Fairfax County Fire and Rescue: Combining public safety and volunteer service

This content is sponsored by the Fairfax County Volunteer Fire and Rescue Association.

John Butler is the fire chief of one of the leading fire departments in the United States, the Fairfax County Fire and Rescue Department (FCFRD). With more than 2,000 uniformed personnel, civilian staff and volunteers, contributions from both career staff and volunteer members help ensure the safety of residents and the community.

While career staff are assigned to all 39 fire stations in Fairfax County, 12 partner non-profit volunteer fire departments work in “combination” with the FCFRD system. When someone calls 9-1-1 for assistance, apparatus may be staffed by career, volunteer, or a mix of the two. Other times, volunteers provide “stand by” service at community events such as football games, 5K races or community festivals.
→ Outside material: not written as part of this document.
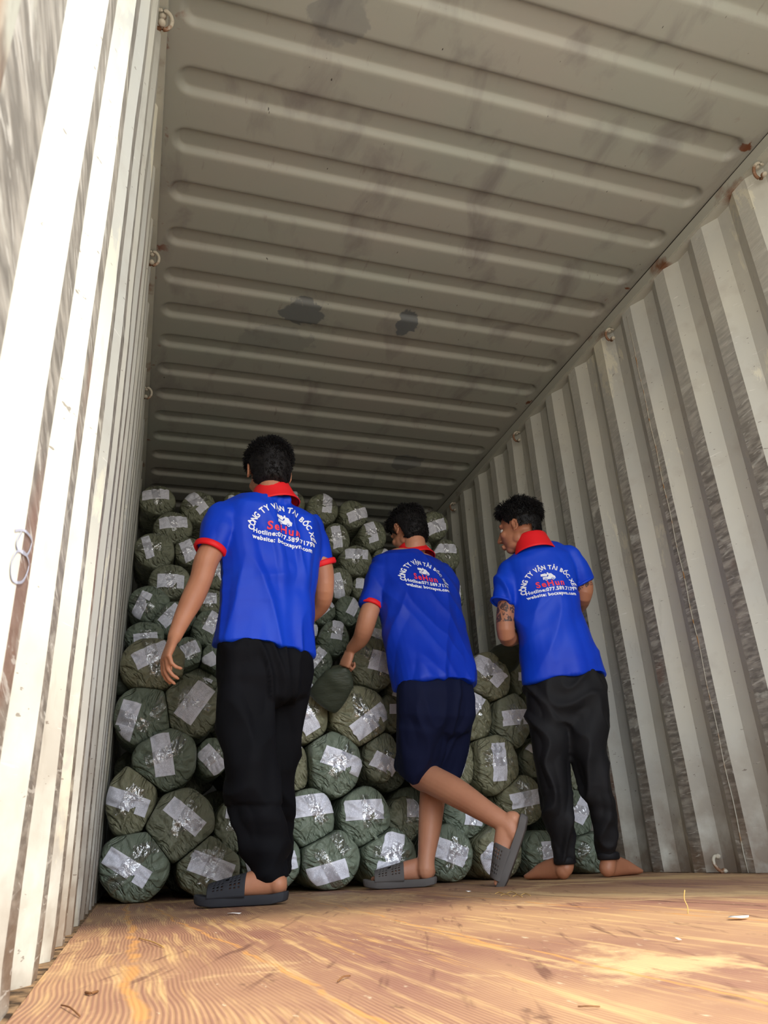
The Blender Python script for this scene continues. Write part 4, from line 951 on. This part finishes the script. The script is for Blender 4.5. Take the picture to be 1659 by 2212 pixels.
def person(spec):
    p = spec; t = empty('person', p['base'], p['label'], 'person')
    root = p['base']
    def rel(o):
        o.matrix_parent_inverse = Matrix.Translation(-root); return o
    # body: one continuous surface
    bm = bmesh.new(); F = frame(p['face'], p['up']); c = p['head']; T = head_shapes(bm, c, F)
    nb = p['neck']; limb(bm, smooth_pts([(T(0, -0.022, -0.045), 0.054), (T(0, -0.03, -0.085).lerp(nb, 0.4), 0.054), (nb, 0.060), (nb.lerp(p['chest'], 0.35), 0.07)], 3), 20)
    tor = stations(p['torso']); loft(bm, [(q[0], q[1]*0.86, q[2]*0.84, q[3]) for q in tor[1:]], 24, 2.2)
    for arm in p['arms']: q_ = list(arm['pts']); q_[0] = (q_[0][0].lerp(p['chest'], 0.22), 0.044); limb(bm, smooth_pts(q_, 4), 18)
    for arm in p['arms']: hand_shapes(bm, **arm['hand'])
    for leg in p['legs']: limb(bm, smooth_pts([(a, r*p.get('slim', 1)) for a, r in leg['pts']], 4), 20)
    for leg in p['legs']: foot_shapes(bm, *leg['foot'], inner=leg['inner'])
    me = remeshed(bm, 0.0042, 3)
    body = rel(link('body', me, [M[p['skin']]]+([M['tattoo']] if p.get('tattoo') else []), t))
    if p.get('tattoo'):
        mi = [0]*len(me.polygons)
        for a, b, r in p['tattoo']:
            ax = (b-a); L = ax.length; ax.normalize()
            for q in me.polygons:
                h = (q.center-a).dot(ax)
                if -0.004 < h < L and ((q.center-a)-ax*h).length < r: mi[q.index] = 1
        me.polygons.foreach_set('material_index', mi)
    for o in [o for o in (hair(t, c, F, **p['hair']),)]: rel(o)
    k0 = len(col.objects); eyes(t, c, F)
    for o in t.children:
        if o.name.startswith('eye'): rel(o)
    # shirt
    bm = bmesh.new(); loft(bm, tor, 32, 2.35)
    for a, b, ra, rb in p['sleeves']: sleeve(bm, a, b, ra, rb)
    for q in p.get('bulk', []): sphere(bm, q[0], q[1])
    me = remeshed(bm, 0.0062, 5)
    displace(me, p['folds']); shirt = rel(link('shirt', me, M[p['shirt']], t))
    put_print(shirt, *p['print'], p['shirt'], p.get('k', 0.93))
    for a, b, ra, rb in p['sleeves']:
        ax = (b-a).normalized(); w = 0.024 if p['cuff'] == 'red' else 0.012
        rel(band('sleeve_cuff', t, b-ax*w*0.30, ax, V((1, 0, 0)), rb*1.03, rb*0.99, w, M['red'] if p['cuff'] == 'red' else M[p['shirt']]))
    rel(collar(t, *p['collar'], M['red'], lift=p.get('lift', 0.014)))
    hm = tor[-1]; ax = (tor[-1][0]-tor[-3][0])
    # trousers
    bm = bmesh.new()
    hips = stations(p['hips']); loft(bm, hips, 28, 2.3)
    for lg in p['trousers']: loft(bm, stations(lg), 24, 2.15)
    me = remeshed(bm, 0.0075, 5); displace(me, p['tfolds'])
    rel(link(p['tname'], me, M[p['tmat']], t))
    bv = BVHTree.FromPolygons([v.co for v in me.vertices], [tuple(q.vertices) for q in me.polygons])
    zlo, zhi = p['cover']
    for v in body.data.vertices:
        if zlo < v.co.z < zhi:
            h, n_, _, dd = bv.find_nearest(v.co)
            if h is not None and dd < 0.07 and (v.co-h).dot(n_) > -0.007: v.co = h-n_*0.007
    for q in p.get('ankle_cuffs', []): rel(band('ankle_cuff', t, q[0], q[1], V((1, 0, 0)), q[2], q[2]*0.95, q[3], M[p['tmat']], 0.006))
    for lg in p['legs']:
        if lg.get('sandal'):
            o = sandal(t, *lg['foot'][:3], 0.262, M[lg['sandal']], inner=lg['inner']); rel(o)
    return t
Z = V((0, 0, 1))

# --- left worker
h1 = at(579, 1024, 2.74); nb = at(590, 1074, 2.72); fwd1 = V((-0.34, 0.94, 0))
shL = at(478, 1128, 2.66); shR = at(675, 1142, 2.82)
wL = at(376, 1378, 2.62); elL = at(434, 1252, 2.66); elR = at(700, 1275, 2.86); wR = at(655, 1345, 3.02)
heel1 = at(607, 1948, 2.74); heel1.z = 0.026
heel1b = at(597, 1930, 3.16); heel1b.z = 0.0
def p1extra(c, n):
    return 0.0
person(dict(
    base=V((heel1.x, heel1.y, 0)), label='man in a royal blue shirt and long black trousers, tallest and furthest left, arm hanging',
    slim=0.86, lift=0.004, skin='skin1', head=h1, neck=nb, chest=at(585, 1150, 2.76), face=V((-0.12, 0.95, -0.22)), up=V((0.02, 0.2, 1)),
    torso=[((552, 1078), (628, 1082), 2.70, 2.76, 0.06), ((520, 1084), (655, 1096), 2.69, 2.78, 0.080), ((484, 1099), (680, 1124), 2.67, 2.80, 0.105),
           ((468, 1130), (689, 1165), 2.67, 2.82, 0.120), ((474, 1190), (684, 1215), 2.67, 2.82, 0.125), ((483, 1250), (678, 1272), 2.67, 2.82, 0.122),
           ((478, 1320), (671, 1335), 2.67, 2.82, 0.122), ((469, 1375), (668, 1388), 2.67, 2.82, 0.128), ((464, 1401), (668, 1417), 2.67, 2.82, 0.130)],
    bulk=[(at(590, 1091, 2.72), (0.082, 0.084, 0.040))],
    sleeves=[(at(484, 1122, 2.67), at(453, 1190, 2.655), 0.068, 0.056), (at(672, 1146, 2.82), at(697, 1222, 2.85), 0.064, 0.053)],
    arms=[dict(pts=[(shL, 0.055), (at(452, 1198, 2.655), 0.045), (elL, 0.0405), (at(415, 1295, 2.65), 0.040), (at(395, 1335, 2.64), 0.032), (wL, 0.0235)],
               hand=dict(w=wL, d=at(357, 1424, 2.60)-wL, n=V((0.9, 0.25, -0.25)), s=V((0.3, 0.9, 0)), curls=[0.42, 0.45, 0.50, 0.6], thumb=0.45, size=0.96)),
          dict(pts=[(shR, 0.052), (at(694, 1215, 2.84), 0.043), (elR, 0.039), (at(690, 1310, 2.93), 0.036), (wR, 0.025)],
               hand=dict(w=wR, d=V((-0.5, 0.6, -0.4)), n=V((-0.7, -0.2, -0.5)), s=V((-0.2, 0.4, 0.8)), curls=[0.5, 0.55, 0.6, 0.65], thumb=0.5, size=0.96))],
    legs=[dict(pts=[(at(525, 1440, 2.74), 0.09), (at(530, 1530, 2.73), 0.078), (at(535, 1640, 2.70), 0.058), (at(560, 1740, 2.74), 0.052), (at(595, 1860, 2.765), 0.037), (at(600, 1918, 2.765), 0.036)],
               foot=(heel1, V((-0.93, 0.30, 0)), Z), inner=1, sandal='sandal_dark'),
          dict(pts=[(at(610, 1440, 2.84), 0.085), (at(608, 1530, 2.88), 0.074), (at(598, 1640, 2.9), 0.056), (at(595, 1740, 3.02), 0.050), (at(597, 1860, 3.16), 0.036), (heel1b+Z*0.05+V((0, 0.02, 0)), 0.034)],
               foot=(heel1b+Z*0.026, V((-0.35, 0.93, 0)), Z), inner=-1, sandal='sandal_dark')],
    folds=fold_fn(1, 0.0065, (1.0, 0.6, 0.28), 7.5, extra=lambda c, n: 0.0075*max(0, 1-abs(c.z-1.06)/0.16)*(1-2.4*abs(noise.noise(V((c.x*3.5+2, c.y*2, c.z*13))))) if c.z < 1.25 else 0),
    shirt='blue', cuff='red',
    k=0.96, print=(at(602, 1174, 2.68), V((0.935, 0.345, -0.075)).normalized(), V((0.02, 0.12, 1)).normalized(), V((-0.22, 0.97, 0.0)).normalized()),
    collar=(at(553, 1073, 2.70), at(626, 1078, 2.75), V((-0.03, 0.12, 1)), V((-0.3, 0.95, 0))),
    hair=dict(seed=3, length=0.030, spiky=0.75, top=0.004, low=-0.088),
    hips=[((472, 1385), (662, 1392), 2.68, 2.82, 0.105), ((468, 1420), (664, 1424), 2.68, 2.82, 0.118), ((469, 1465), (660, 1465), 2.68, 2.83, 0.118), ((474, 1500), (655, 1500), 2.69, 2.84, 0.10), ((500, 1525), (630, 1525), 2.71, 2.85, 0.05)],
    trousers=[[((468, 1440), (582, 1440), 2.70, 2.76, 0.095), ((470, 1500), (582, 1500), 2.69, 2.76, 0.094), ((477, 1580), (580, 1580), 2.69, 2.75, 0.086), ((485, 1650), (584, 1650), 2.67, 2.73, 0.080), ((498, 1730), (602, 1730), 2.70, 2.76, 0.078), ((516, 1800), (618, 1800), 2.73, 2.78, 0.076), ((536, 1850), (623, 1850), 2.75, 2.79, 0.070), ((556, 1885), (624, 1885), 2.75, 2.79, 0.058), ((563, 1904), (622, 1904), 2.75, 2.79, 0.050)],
              [((570, 1440), (663, 1440), 2.80, 2.86, 0.092), ((574, 1500), (657, 1500), 2.83, 2.89, 0.090), ((566, 1580), (646, 1580), 2.87, 2.93, 0.080), ((560, 1650), (637, 1650), 2.9, 2.95, 0.074), ((558, 1730), (630, 1730), 2.98, 3.04, 0.070), ((560, 1800), (626, 1800), 3.08, 3.12, 0.066), ((568, 1850), (622, 1850), 3.14, 3.18, 0.056), ((572, 1885), (620, 1885), 3.15, 3.19, 0.050)]],
    cover=(0.14, 1.06), tname='trousers', tmat='black', tfolds=fold_fn(2, 0.008, (1, 0.8, 0.42), 7.0, extra=lambda c, n: 0.010*noise.noise(V((c.x*6, c.y*6, c.z*22))) if c.z < 0.30 else 0)))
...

The thing to remember is that, in your worst moment, it doesn’t really matter whether the first responder coming to help is career staff or volunteer. In Fairfax County, both undergo the same rigorous training and testing to ensure you are receiving the best possible service.

There are approximately 350 volunteer firefighters and EMTs who may respond to calls, along with hundreds of administrative members who help with management and fundraising in departments that reach all corners of the County. Volunteers range in age from 18 to 80+, represent diverse backgrounds, and come from all professions: federal and local government, military, health care, professors, accountants and more.

Volunteers are united by the drive to learn and serve, often times sacrificing free time, time with family or even full-time work to give back. But there are benefits: learning new skills, professional development, engaging with the community, making new friends and belonging to a second family. Also:  members who give at least 240 hours and are in good standing with their station earn an exemption on their Fairfax County personal property (car) tax.

Chief Butler is uniquely positioned to see the value of volunteers and their contributions to Fairfax County’s Fire and Rescue Department. As president of the International Association of Fire Chiefs, Butler works with chiefs from across the country: rural, urban, all-career, all-volunteer and combination. Fairfax County is a mix of suburban development, growing urban centers and pockets of two-lane country roads that remind you of the County’s history. Seeing the full spectrum of fire service models, Fairfax County is fortunate to have both career staff and volunteer members at the ready to provide the highest level of care and service to residents.